Primeira Leitura de «A Crisálida», de Rui Nunes

Autor: Rui Nunes
Título: A Crisálida
Editor: Relógio d'Água/2016


Crisálida, que sabemos ser o lugar e o tempo da metamorfose, foi o título dado por Rui Nunes ao seu último livro. Livro pequeno como sucedeu com os últimos: o desequilíbrio dos olhos não permite ao autor grandes excursões. Porém, elas acontecem, já mais estreitas no deslocamento das paisagens, cada vez mais ao rés do chão, como o narrador afirma. Vamos pela «catástrofe das pequenas coisas» que já foram grandes. O que metamorfoseou a sua dimensão? Quase sempre um ecrã. O transparente vidro dá-nos a conhecer o que acontece num deserto onde começaram as línguas e a humanidade: degolam-se homens como se degolam cabras. Para as máquinas, para o mundo. Dar a ver o sangue é apenas o prolongamento de uma catástrofe maior que germina há muito no corpo-dentro do homem. Há outros nomes para isso? Há: a desconfiança, o medo, a fome e o último cadáver a apodrecer numa praia do Mediterrâneo ou do mar Egeu. Vamos de uma violência antiga às mais recentes. A mesma linha de união. Só que agora o ecrã distrai-nos e tinge de cor fílmica as imagens. Os mortos reaparecem em todos os lados, temos porém «um ecrã que podemos desligar quando quisermos», mas não deixamos de ser «todos jazigos». Já não estamos à espera que aconteça qualquer coisa, ela está a acontecer.
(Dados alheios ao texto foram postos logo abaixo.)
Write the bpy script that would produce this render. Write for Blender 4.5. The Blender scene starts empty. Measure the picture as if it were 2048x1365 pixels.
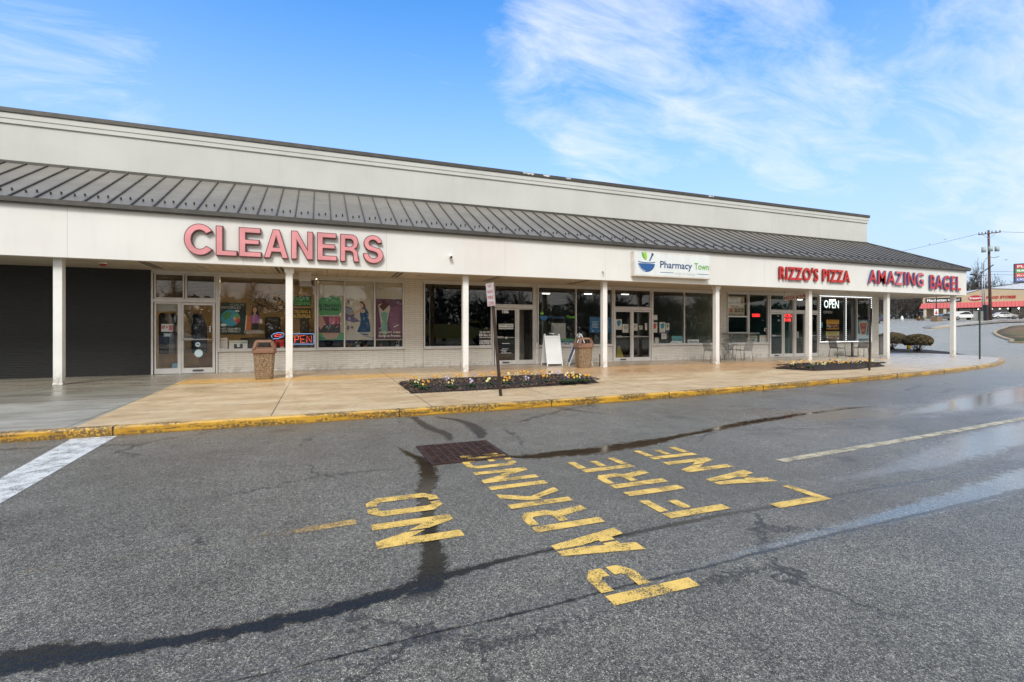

Só que as mediações reencaminham-nos para outro lugar que é possível encher com outra linguagem. Arranjamos a que mais nos convém, a mais distraída, a mais superficial, a que torna os vivos e as situações apenas aspectos, «esboços», como afirma o narrador. O som, porém, renova a densidade da vida. Parece ser o elemento que ainda une todos os fragmentos, que os cola, e que dá dimensão ao que, estando vivo, se movimenta. Existir tornou-se difícil. De um fim-de-semana em Varsóvia ou em Munique; do cemitério do Holocausto a uma viagem pela Baviera; de uma exposição de fotografias aos ecrãs televisivos, o que sobra neste livro parece resumido na paradoxal palavra «Advento». Mas «advento de quê», pergunta-se no livro. Advento é o tempo da espera e, por isso, da esperança, um tempo de alegria em relação ao devir. O que advém deveria ser de paz, mas não é. O que está à espera é já a extensão futura da monstruosidade, o tempo por vir do estágio em crisálida. Pode haver retorno a outro tempo? O narrador aponta uma ou outra paisagem, a fina espessura do tempo com a qual é possível percorrer memórias, ganhar afectos, e regressar de rosto aberto ao gamboeiro que salva o dia.